Back in the day, I did manage a modest but non-trivial budget, so I suppose if I’d been cagey enough I could have set up some bogus outside contractor and funneled some money to myself way. But my budget, while a lot for a small company, didn’t include a lot of money to burn. And, hey, I managed that budget down to the dollar, so I would absolutely noticed if anyone – including myself - were embezzling from it. (Hey, I don’t remember hiring Maureen Rogers to do any work for us…)
At one far larger company I worked for, a marketing manager had done something along those lines. I think it she “hired” her husband (who had a different last name) to do something or other – make that nothing or other - that didn’t get done. I don’t remember the exact details, but she was rousted out of the office one morning and everything was ultra hush-hush. At that time, I was running a pretty good-sized product marketing group and, beyond salary and travel, we had no budget. Marcom had the $$$ so we had to play nice. And the $$$ that Marcom had was large enough that a bit of embezzling might have gone unnoticed for a while. (How LARGE was the budget at this company? Well, let’s just say they spent $40 million on a product launch for a product that nobody actually ended up buying. Ah, what was $40 million in the dot.com era?)

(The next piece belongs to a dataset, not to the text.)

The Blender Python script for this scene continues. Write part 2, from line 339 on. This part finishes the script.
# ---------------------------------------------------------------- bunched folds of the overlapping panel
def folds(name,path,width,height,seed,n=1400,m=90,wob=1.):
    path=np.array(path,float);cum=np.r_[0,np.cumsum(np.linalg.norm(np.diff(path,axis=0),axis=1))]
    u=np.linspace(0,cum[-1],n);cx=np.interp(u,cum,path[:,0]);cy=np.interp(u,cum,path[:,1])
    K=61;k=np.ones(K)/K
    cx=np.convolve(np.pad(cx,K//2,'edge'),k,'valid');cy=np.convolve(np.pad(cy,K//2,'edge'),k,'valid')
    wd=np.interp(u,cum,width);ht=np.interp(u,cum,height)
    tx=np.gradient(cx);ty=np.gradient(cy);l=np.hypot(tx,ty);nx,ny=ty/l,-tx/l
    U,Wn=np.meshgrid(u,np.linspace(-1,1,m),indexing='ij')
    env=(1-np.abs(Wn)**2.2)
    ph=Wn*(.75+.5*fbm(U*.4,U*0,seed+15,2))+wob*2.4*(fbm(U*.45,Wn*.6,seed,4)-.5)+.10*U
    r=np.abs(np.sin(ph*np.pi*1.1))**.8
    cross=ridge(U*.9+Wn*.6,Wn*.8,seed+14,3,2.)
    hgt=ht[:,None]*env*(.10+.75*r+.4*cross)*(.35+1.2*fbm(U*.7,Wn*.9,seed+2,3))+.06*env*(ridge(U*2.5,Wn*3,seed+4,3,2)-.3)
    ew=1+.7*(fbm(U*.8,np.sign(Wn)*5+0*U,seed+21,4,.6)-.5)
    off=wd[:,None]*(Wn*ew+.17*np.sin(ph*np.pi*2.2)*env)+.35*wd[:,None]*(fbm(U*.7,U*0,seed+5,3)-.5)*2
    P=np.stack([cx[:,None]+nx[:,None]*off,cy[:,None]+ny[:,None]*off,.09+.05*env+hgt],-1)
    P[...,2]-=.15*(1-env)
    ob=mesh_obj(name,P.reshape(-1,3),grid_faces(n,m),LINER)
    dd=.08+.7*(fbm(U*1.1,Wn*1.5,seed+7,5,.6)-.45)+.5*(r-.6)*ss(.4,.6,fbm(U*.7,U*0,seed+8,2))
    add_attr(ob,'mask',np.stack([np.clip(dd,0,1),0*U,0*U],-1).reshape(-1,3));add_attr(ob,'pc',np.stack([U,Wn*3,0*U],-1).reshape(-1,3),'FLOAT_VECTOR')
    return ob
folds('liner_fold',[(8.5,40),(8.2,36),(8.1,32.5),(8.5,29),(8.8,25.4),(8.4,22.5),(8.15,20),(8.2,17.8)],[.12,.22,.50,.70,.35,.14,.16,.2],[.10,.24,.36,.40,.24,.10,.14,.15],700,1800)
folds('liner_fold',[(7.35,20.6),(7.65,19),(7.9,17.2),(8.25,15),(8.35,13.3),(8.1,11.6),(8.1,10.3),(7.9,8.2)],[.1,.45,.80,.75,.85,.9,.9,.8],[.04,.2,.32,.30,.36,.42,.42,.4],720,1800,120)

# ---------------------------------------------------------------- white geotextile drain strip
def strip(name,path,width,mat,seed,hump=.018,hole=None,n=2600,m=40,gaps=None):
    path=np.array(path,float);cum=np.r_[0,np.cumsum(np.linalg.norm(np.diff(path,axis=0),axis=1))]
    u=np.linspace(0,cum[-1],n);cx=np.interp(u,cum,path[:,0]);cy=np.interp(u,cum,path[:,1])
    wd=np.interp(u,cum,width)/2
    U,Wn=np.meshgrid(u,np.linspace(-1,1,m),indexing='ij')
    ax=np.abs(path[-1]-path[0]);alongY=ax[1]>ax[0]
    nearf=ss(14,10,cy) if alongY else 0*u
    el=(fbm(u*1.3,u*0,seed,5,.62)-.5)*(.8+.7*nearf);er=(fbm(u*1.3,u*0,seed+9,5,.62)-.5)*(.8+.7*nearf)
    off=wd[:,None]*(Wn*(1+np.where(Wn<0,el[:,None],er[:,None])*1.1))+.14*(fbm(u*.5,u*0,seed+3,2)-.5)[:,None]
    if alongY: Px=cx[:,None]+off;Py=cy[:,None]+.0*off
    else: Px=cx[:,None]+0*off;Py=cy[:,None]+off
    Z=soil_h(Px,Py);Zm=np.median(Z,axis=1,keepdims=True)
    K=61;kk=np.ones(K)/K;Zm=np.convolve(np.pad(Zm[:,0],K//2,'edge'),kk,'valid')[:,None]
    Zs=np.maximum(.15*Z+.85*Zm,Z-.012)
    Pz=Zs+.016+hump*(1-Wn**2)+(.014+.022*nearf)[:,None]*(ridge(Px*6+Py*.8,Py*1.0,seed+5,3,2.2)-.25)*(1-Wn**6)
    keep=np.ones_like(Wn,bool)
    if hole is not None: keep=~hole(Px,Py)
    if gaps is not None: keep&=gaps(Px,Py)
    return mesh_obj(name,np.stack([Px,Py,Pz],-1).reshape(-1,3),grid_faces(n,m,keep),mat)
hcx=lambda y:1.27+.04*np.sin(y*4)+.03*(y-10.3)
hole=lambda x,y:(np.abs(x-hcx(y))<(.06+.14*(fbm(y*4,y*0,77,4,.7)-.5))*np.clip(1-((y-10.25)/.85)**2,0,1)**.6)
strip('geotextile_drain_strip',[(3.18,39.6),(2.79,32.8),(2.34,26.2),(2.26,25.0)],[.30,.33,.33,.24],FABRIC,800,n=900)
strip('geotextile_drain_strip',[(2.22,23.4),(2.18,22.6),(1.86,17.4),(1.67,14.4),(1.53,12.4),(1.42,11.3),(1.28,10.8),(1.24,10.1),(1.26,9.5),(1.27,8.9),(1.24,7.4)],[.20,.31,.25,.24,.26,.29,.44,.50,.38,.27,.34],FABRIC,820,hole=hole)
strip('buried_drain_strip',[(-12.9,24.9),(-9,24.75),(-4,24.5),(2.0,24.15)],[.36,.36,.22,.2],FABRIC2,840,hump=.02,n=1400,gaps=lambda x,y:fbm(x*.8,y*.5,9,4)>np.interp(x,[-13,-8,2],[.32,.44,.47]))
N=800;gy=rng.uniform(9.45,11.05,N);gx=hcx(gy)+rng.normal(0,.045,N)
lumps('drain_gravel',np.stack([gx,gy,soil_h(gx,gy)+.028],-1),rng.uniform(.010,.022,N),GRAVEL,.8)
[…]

But, hey, who wants to embezzle, anyway?
Well, apparently plenty of people – at least plenty enough that there are now a number of applications on the market that help ferret out wrong-doers by spying on analyzing their e-mail exchanges.
According to a recent article in The Economist, linguistic software is the way to go. (I would have thought forensic accounting was the way to go, but, according to The Economist, “this is like looking for a contact lens in a snowdrift.” Really? Really???? Wouldn’t looking closely at the transactions of those who could have their hand in the till work – maybe even just checking out payments made to an account that wasn’t, say, IBM or National Grid? But I guess that wouldn’t help nab inside traders and the like.)
Rip-offs tend to occur in what gumshoes call the “fraud triangle”: where incentive, rationalization and opportunity meet. To spot staff with the incentive to steal (over and above the obvious fact that money is quite useful), anti-fraud software scans e-mails for evidence of money troubles. Phrases like “under the gun” and “make sales quota” can indicate that an employee is desperate for a bit extra. (Note: I Americani
szed the spelling in the extracts from The Economist.)
Hmmmm. I would think that phrases like “under the gun” and “make sales quota” would be found in, say 75-80% of all end of quarter e-mails from sales folks. Plus sales people don’t tend to have ready access to the till, do they? Sure, they can pad the old expense account. And cadge a few bucks from the coffee fund. But if they were faking sales orders, wouldn’t that show up when shipping went to ship and accounting went to collect. Maybe this sales one is a bad example. A more likely scenario might be someone in accounting who sends a note to his buddy that includes the words “trifecta”, “desperate”, and “baby needs a new pair of shoes.” Or “Porsche” and “Rolex” – words that, frankly, you’d hope would show up in the missives of a coin-op sales force. But what do I know about anti-fraud software.
Spotting rationalization is harder. One technique is to identify those who seem unhappy about their jobs, since some may rationalize wrongdoing by telling themselves that their employer is an evil corporation that deserves to be ripped off.
Spotting people who seem unhappy about their jobs? Time to purge “suck” and “clueless” from the old e-mail vocabulary.
Ernst & Young (E&Y), a consultancy, offers software that purports to show an employee’s emotional state over time: spikes in trend-lines reading “confused”, “secretive” or “angry” help investigators know whose e-mail to check, and when.
Checking on the emotional state of employees via software. That’s just ducky.
But most companies aren’t just looking for pissed off employees. (And, frankly, who needs software for that?)
Financial firms are apparently big users of anti-fraud linguistic software to search for insider trading and Nick Leeson-style shenanigans.
Anyway, checking up on what your employees are saying isn’t all that new.
The last company I worked full time for monitored IM for something or another. Which is how they caught one employee calling the COO a useless jerk. Which he wasn’t really. He was an exceedingly decent man, caught up – as we all were – in a company that was pretty much useless and relentlessly jerky.
But it was kind of creepy when learned through the non-IM, non-e-mail grapevine – a guy in IT told us – that the company was spying on our IMs. This company was an agglomeration of a lot of small companies, all in different locations. My closest work buds were in NY and Texas, and we lived (and swapped rumors and bitched mightily and sometimes actually did work) on IM.
Of course, someone who’s engaged in fraud or otherwise doing bad stuff deserves to have their e-mail analyzed. But what about the 99.9999% who aren’t doing anything untoward?
Methinks that if you haven’t already it’s time to stop using your work e-mail account for anything that’s even vaguely personal. Gmail, only please. Unless they start intercepting and analyzing all transmissions over their network you should be okay. But if your particular evil empire does go that far, you can always grab your personal smartphone and head out of the building with the smokers and vent out there.
Wait until mind-reading software hits the market.
Forget fraud. No one will be employable.